Brett Avison (text), Janine Dawson (illus.), Ducks to Water The Five Mile Press, 1 April 2015, $14.95 (hbk), 32pp., ISBN: 978-1-76006-606-2
For young lads who love cranes, and diggers and cars (like my two year old grandson), this pop-up book is bound to please! Visually celebrating open rural spaces (“there’s plenty of space at Mum and Ted’s place where a boy and his best mate can play”), we visually also focus on Bryn, a young lad and his best mate Oscar, a dog. We follow them when we turn the page as they track the quacks of a mum and dad duck who are clearly annoyed at a dry sparse pond that has no water because of a blocked pipe. Bryn rushes home to tell Ted what has happened, insisting that a crane might be needed. They bring every tool to the pool and soon discover that Bryn is right, a crane is sorely needed (and a friend obliges).
Fans of the author’s previous books (A Bigger Digger and Stuck in the Muck) will recognise some common motifs here and could well make connections to these books. They too will expect a double page pop-up event, but in this book, the focus is on the joy of the result rather than the process of using a machine. “The ducks were all thrilled-they played as it filled.

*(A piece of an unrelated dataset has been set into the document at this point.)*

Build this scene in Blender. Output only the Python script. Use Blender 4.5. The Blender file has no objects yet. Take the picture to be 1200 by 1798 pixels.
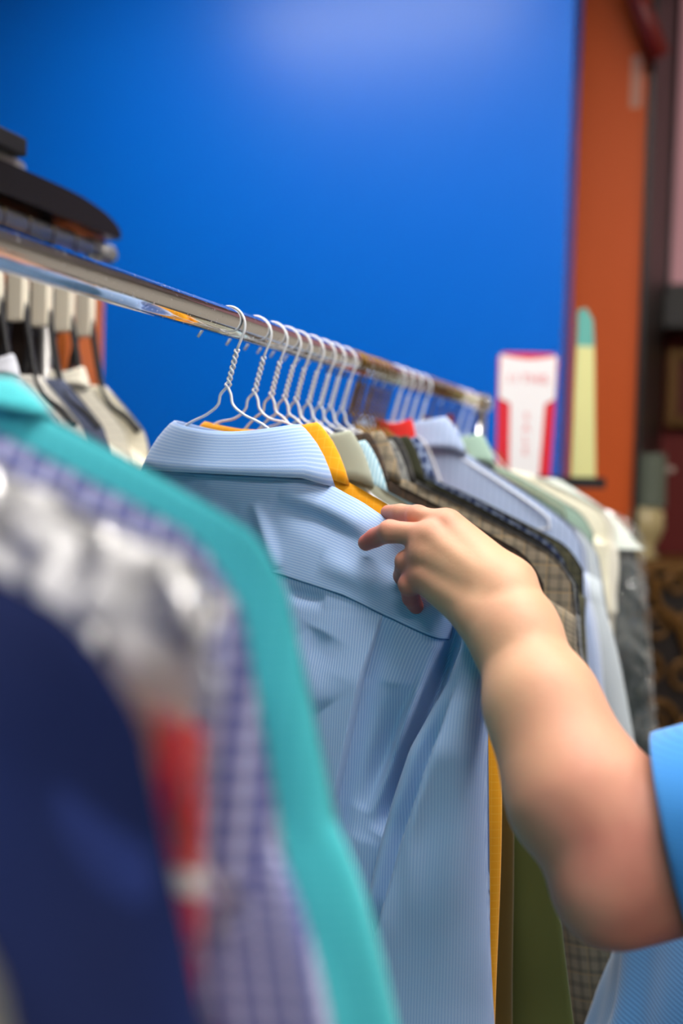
import bpy, math, random
import numpy as np
from mathutils import Matrix, Vector, noise

# ------------------------------------------------------------------ camera, world, lights, exposure
S = bpy.context.scene
COL = S.collection
F = 1750.0                                   # focal length in pixels of the 1200x1798 frame
YAW, PITCH, ROLL = math.radians(21.5), math.radians(-2.2), math.radians(1.6)
CAM = Vector((0, 0, 1.5))
ROT = (Matrix.Rotation(YAW, 3, 'Z') @ Matrix.Rotation(math.radians(90) + PITCH, 3, 'X') @ Matrix.Rotation(ROLL, 3, 'Z'))
cd = bpy.data.cameras.new('camera'); cam = bpy.data.objects.new('camera', cd); COL.objects.link(cam)
cam.matrix_world = Matrix.Translation(CAM) @ ROT.to_4x4()
cd.sensor_fit = 'VERTICAL'; cd.sensor_height = 36.0; cd.lens = 36.0 * F / 1798.0
cd.clip_start = 0.02; cd.clip_end = 60
cd.dof.use_dof = True; cd.dof.focus_distance = 0.96; cd.dof.aperture_fstop = 2.0
S.camera = cam
S.view_settings.view_transform = 'Standard'; S.view_settings.look = 'None'
S.view_settings.gamma = 1.0; S.view_settings.exposure = 0.55; S.view_settings.use_curve_mapping = False
W = bpy.data.worlds.new('world'); S.world = W; W.use_nodes = True
W.node_tree.nodes['Background'].inputs[0].default_value = (0.75, 0.82, 0.9, 1)
W.node_tree.nodes['Background'].inputs[1].default_value = 0.45
try:
    S.cycles.use_denoising = True
    S.cycles.max_bounces = 8; S.cycles.transparent_max_bounces = 16
    S.cycles.caustics_reflective = False; S.cycles.caustics_refractive = False
    S.cycles.sample_clamp_indirect = 8
except Exception:
    pass
LAMP_E = 26.0                                # strength of the ceiling light diffusers
LAMPS = [(-1.42, 1.75), (0.15, 0.35), (0.9, -1.9), (1.7, 1.2), (2.7, -1.2), (0.2, 1.35)]
CEIL = 3.45

def at(x, y, d):
    """point seen at pixel (x, y) at distance d along the view axis"""
    return CAM + ROT @ Vector(((x - 600) / F * d, -(y - 899) / F * d, -d))
def on_y(x, y, Y):
    r = ROT @ Vector(((x - 600) / F, -(y - 899) / F, -1))
    return CAM + r * ((Y - CAM.y) / r.y)

# ------------------------------------------------------------------ materials
def lin(r, g, b):
    f = lambda c: (c / 255 / 12.92) if c / 255 <= .04045 else ((c / 255 + .055) / 1.055) ** 2.4
    return (f(r), f(g), f(b), 1)
def newmat(name):
    m = bpy.data.materials.new(name); m.use_nodes = True
    return m, m.node_tree, m.node_tree.nodes['Principled BSDF']
def plain(name, rgb, rough=.5, metal=0, spec=None, emit=0, bump=0, bscale=80, vary=0):
    m, nt, b = newmat(name)
    c = lin(*rgb)
    b.inputs['Base Color'].default_value = c
    b.inputs['Roughness'].default_value = rough; b.inputs['Metallic'].default_value = metal
    if spec is not None: b.inputs['Specular IOR Level'].default_value = spec
    if emit:
        b.inputs['Emission Color'].default_value = c; b.inputs['Emission Strength'].default_value = emit
    if bump or vary:
        tc = nt.nodes.new('ShaderNodeTexCoord'); n = nt.nodes.new('ShaderNodeTexNoise')
        n.inputs['Scale'].default_value = bscale; n.inputs['Detail'].default_value = 5
        nt.links.new(tc.outputs['Object'], n.inputs['Vector'])
        if bump:
            bp = nt.nodes.new('ShaderNodeBump'); bp.inputs['Strength'].default_value = bump; bp.inputs['Distance'].default_value = .004
            nt.links.new(n.outputs['Fac'], bp.inputs['Height']); nt.links.new(bp.outputs['Normal'], b.inputs['Normal'])
        if vary:
            mx = nt.nodes.new('ShaderNodeMix'); mx.data_type = 'RGBA'
            mx.inputs[6].default_value = tuple(v * (1 - vary) for v in c[:3]) + (1,)
            mx.inputs[7].default_value = tuple(min(1, v * (1 + vary)) for v in c[:3]) + (1,)
            nt.links.new(n.outputs['Fac'], mx.inputs[0]); nt.links.new(mx.outputs[2], b.inputs['Base Color'])
    return m
def fabric(name, rgb, bands=(), rough=.85, sheen=.15, sheen_c=None, mottle=.06):
    """cloth; bands = (axis 0/1, period m, share, colour, opacity[, phase]) woven in along the garment's own u / v"""
    m, nt, b = newmat(name); N, L = nt.nodes, nt.links
    b.inputs['Roughness'].default_value = rough; b.inputs['Specular IOR Level'].default_value = .25
    b.inputs['Sheen Weight'].default_value = sheen
    uv = N.new('ShaderNodeUVMap'); sp = N.new('ShaderNodeSeparateXYZ'); L.new(uv.outputs[0], sp.inputs[0])
    ns = N.new('ShaderNodeTexNoise'); ns.inputs['Scale'].default_value = 14; L.new(uv.outputs[0], ns.inputs['Vector'])
    c = lin(*rgb)
    mx = N.new('ShaderNodeMix'); mx.data_type = 'RGBA'
    mx.inputs[6].default_value = tuple(v * (1 - mottle) for v in c[:3]) + (1,)
    mx.inputs[7].default_value = tuple(min(1, v * (1 + mottle)) for v in c[:3]) + (1,)
    L.new(ns.outputs['Fac'], mx.inputs[0]); cur = mx.outputs[2]
    for bd in bands:
        ax, per, sh, col, op = bd[:5]; ph = bd[5] if len(bd) > 5 else 0
        a = N.new('ShaderNodeMath'); a.operation = 'MULTIPLY_ADD'; a.inputs[1].default_value = 1 / per; a.inputs[2].default_value = ph + 100
        L.new(sp.outputs[ax], a.inputs[0])
        fr = N.new('ShaderNodeMath'); fr.operation = 'FRACT'; L.new(a.outputs[0], fr.inputs[0])
        lt = N.new('ShaderNodeMath'); lt.operation = 'LESS_THAN'; lt.inputs[1].default_value = sh; L.new(fr.outputs[0], lt.inputs[0])
        mu = N.new('ShaderNodeMath'); mu.operation = 'MULTIPLY'; mu.inputs[1].default_value = op; L.new(lt.outputs[0], mu.inputs[0])
        q = N.new('ShaderNodeMix'); q.data_type = 'RGBA'; L.new(mu.outputs[0], q.inputs[0]); L.new(cur, q.inputs[6])
        q.inputs[7].default_value = lin(*col); cur = q.outputs[2]
    L.new(cur, b.inputs['Base Color'])
    wv = N.new('ShaderNodeTexNoise'); wv.inputs['Scale'].default_value = 900; L.new(uv.outputs[0], wv.inputs['Vector'])
    bp = N.new('ShaderNodeBump'); bp.inputs['Strength'].default_value = .12; bp.inputs['Distance'].default_value = .001
    L.new(wv.outputs['Fac'], bp.inputs['Height']); L.new(bp.outputs['Normal'], b.inputs['Normal'])
    return m

M_wire = plain('white_wire', (232, 234, 238), .35)
M_brass = plain('brass_wire', (120, 92, 40), .3, .8)
M_dkwire = plain('dark_wire', (70, 60, 40), .35, .8)
M_black = plain('black_plastic', (20, 19, 22), .45)
M_cream = plain('cream_plastic', (235, 225, 205), .5)
M_satin = plain('satin_metal', (176, 174, 172), .42, .85)
def chrome():
    m, nt, b = newmat('chrome')
    b.inputs['Base Color'].default_value = (.82, .82, .84, 1); b.inputs['Metallic'].default_value = 1; b.inputs['Roughness'].default_value = .1
    tc = nt.nodes.new('ShaderNodeTexCoord'); n = nt.nodes.new('ShaderNodeTexNoise'); n.inputs['Scale'].default_value = 260
    nt.links.new(tc.outputs['Object'], n.inputs['Vector'])
    r = nt.nodes.new('ShaderNodeMapRange'); r.inputs[1].default_value = .58; r.inputs[2].default_value = .75; r.inputs[3].default_value = .07; r.inputs[4].default_value = .4
    nt.links.new(n.outputs['Fac'], r.inputs[0]); nt.links.new(r.outputs[0], b.inputs['Roughness'])
    return m
M_chrome = chrome()

# ------------------------------------------------------------------ object helpers
def mesh_obj(name, verts, faces, mat, parent=None, uvs=None, smooth=True):
    me = bpy.data.meshes.new(name)
    me.from_pydata([tuple(v) for v in verts], [], [tuple(int(i) for i in f) for f in faces])
    if uvs is not None:
        lay = me.uv_layers.new(name='UVMap')
        idx = np.empty(len(me.loops), dtype=np.int32); me.loops.foreach_get('vertex_index', idx)
        lay.data.foreach_set('uv', np.asarray(uvs, dtype=np.float32)[idx].ravel())
    if smooth: me.polygons.foreach_set('use_smooth', [True] * len(me.polygons))
    me.materials.append(mat); me.update()
    o = bpy.data.objects.new(name, me); COL.objects.link(o)
    if parent: o.parent = parent
    return o
def tag(o, label=None, cat=None, group=None, kind=None):
    if label: o['label'] = label
    if cat: o['category'] = cat
    if group: o['group'] = group
    if kind: o['kind'] = kind
    return o
def empty(name, loc=(0, 0, 0), rz=0):
    o = bpy.data.objects.new(name, None); COL.objects.link(o); o.location = loc; o.rotation_euler = (0, 0, rz)
    o.empty_display_size = .05
    return o
class MB:
    def __init__(s): s.v = []; s.f = []
    def add(s, v, f):
        n = len(s.v); s.v += [tuple(p) for p in v]; s.f += [tuple(i + n for i in q) for q in f]
    def box(s, a, b, bev=0):
        x0, y0, z0 = [min(p, q) for p, q in zip(a, b)]; x1, y1, z1 = [max(p, q) for p, q in zip(a, b)]
        s.add([(x0, y0, z0), (x1, y0, z0), (x1, y1, z0), (x0, y1, z0), (x0, y0, z1), (x1, y0, z1), (x1, y1, z1), (x0, y1, z1)],
              [(3, 2, 1, 0), (4, 5, 6, 7), (0, 1, 5, 4), (1, 2, 6, 5), (2, 3, 7, 6), (3, 0, 4, 7)])
    def tube(s, pts, r, n=10, cap=True):
        pts = [Vector(p) for p in pts]; R = r if isinstance(r, (list, tuple)) else [r] * len(pts)
        base = len(s.v); up = None
        for i, p in enumerate(pts):
            t = (pts[min(i + 1, len(pts) - 1)] - pts[max(i - 1, 0)]).normalized()
            if up is None:
                up = Vector((0, 0, 1)) if abs(t.z) < .9 else Vector((1, 0, 0))
            a = t.cross(up).normalized(); b = a.cross(t).normalized(); up = b
            for k in range(n):
                an = 2 * math.pi * k / n
                s.v.append(tuple(p + (a * math.cos(an) + b * math.sin(an)) * R[i]))
        for i in range(len(pts) - 1):
            for k in range(n):
                q = base + i * n; s.f.append((q + k, q + (k + 1) % n, q + n + (k + 1) % n, q + n + k))
        if cap:
            s.f.append(tuple(base + k for k in reversed(range(n)))); q = base + (len(pts) - 1) * n
            s.f.append(tuple(q + k for k in range(n)))
    def lathe(s, prof, c, axis='Z', n=24):
        base = len(s.v); c = Vector(c)
        for r, h in prof:
            for k in range(n):
                a = 2 * math.pi * k / n; x, y = r * math.cos(a), r * math.sin(a)
                p = Vector((x, y, h)) if axis == 'Z' else (Vector((x, h, y)) if axis == 'Y' else Vector((h, x, y)))
                s.v.append(tuple(c + p))
        for i in range(len(prof) - 1):
            for k in range(n):
                q = base + i * n; s.f.append((q + k, q + (k + 1) % n, q + n + (k + 1) % n, q + n + k))
        s.f.append(tuple(base + k for k in range(n))); q = base + (len(prof) - 1) * n; s.f.append(tuple(q + k for k in range(n)))
    def obj(s, name, mat, parent=None, smooth=False, bevel=0):
        o = mesh_obj(name, s.v, s.f, mat, parent, smooth=smooth)
        if bevel:
            md = o.modifiers.new('bevel', 'BEVEL'); md.width = bevel; md.segments = 3
        return o
def curve_pts(ctrl, n=8):
    """Catmull-Rom through the control points"""
    P = [Vector(p) for p in ctrl]; P = [P[0] * 2 - P[1]] + P + [P[-1] * 2 - P[-2]]; out = []
    for i in range(1, len(P) - 2):
        for k in range(n):
            t = k / n; a, b, c, d = P[i - 1:i + 3]
            out.append(.5 * ((2 * b) + (c - a) * t + (2 * a - 5 * b + 4 * c - d) * t * t + (3 * b - a - 3 * c + d) * t ** 3))
    out.append(P[-2]); return out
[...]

The ducklings all raced to dive in. First one then another and even Bryn’s mother. They all jumped in for a swim!” Springing out of the book is the pop-up of eight ducklings delighting in dabbling and diving! Look out Oscar, ducks are not silly and they have learnt how to return sticks too! My one hesitation in “giving” this book to my grandson who is likely, because of his previous experience of handling the author’s books, to rip it apart with his exhuberance!